La filosofía de Descartes ha sido objeto de numerosas interpretaciones. Mencionaremos sólo tres grupos de teorías sobre tres puntos estimados centrales.

Uno de estos grupos de teorías se refiere a un aspecto sociológico-histórico: se trata de saber si hay que interpretar siempre de modo más o menos literal lo que Descartes ha escrito o de si hay que considerar a Descartes como un "filósofo enmascarado" que oculta su verdadero pensamiento (Larvatus prodeo) por miedo a las consecuencias que su manifestación podría acarrear. La interpretación de los escritos de Descartes como expresión del pensamiento auténtico del filósofo es no sólo la tradicional, sino también la aceptada hoy generalmente por todos los expositores del cartesianismo. La interpretación de Descartes como «filósofo enmascarado» ha sido propuesta por M. Leroy. Otro de estos grupos afecta al interés predominante de Descartes. Para algunos, el único interés del filósofo consistió en dar un fundamento filosófico a la nueva ciencia natural, o inclusive desarrollar pura y simplemente esta última. Para otros (como León Blanchet), Descartes pretendió hacer lo mismo que la Iglesia Católica ha intentado frecuentemente: establecer un equilibrio entre teología y filosofía, y entre revelación y razón. Para otros (Cassirer), Descartes se interesaba, como filósofo teórico, por la fundamentación filosófica de la nueva ciencia, y, como creyente, por la obtención de la pax fidei.
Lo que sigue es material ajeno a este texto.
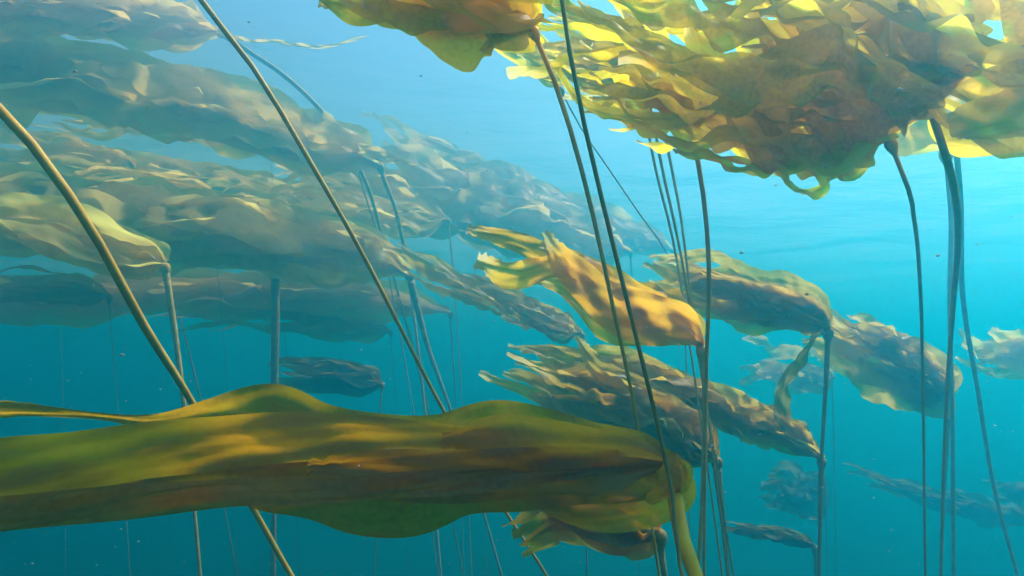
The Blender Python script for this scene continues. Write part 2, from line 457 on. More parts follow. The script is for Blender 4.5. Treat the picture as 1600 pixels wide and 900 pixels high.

Para otros (H. Gouhier), puede distinguirse entre Descartes y el cartesianismo y atribuir a cada uno de ellos no intereses opuestos, pero sí una cierta acentuación de tales intereses en un sentido o en otro.

Otro de estos grupos, finalmente, toca a la estructura de la obra filosófica de Descartes y a la fun­ción desempeñada en ella por ciertas afirmaciones (tales, el Co­gito ergo sum). Para algunos (M. Guéroult), Descartes fue ante to­do un razonador, cuya filosofía siguió un estricto «orden de razo­nes»; para otros (F. Alquié), Des­cartes concibió las verdades fun­damentales como «experiencias ontológicas».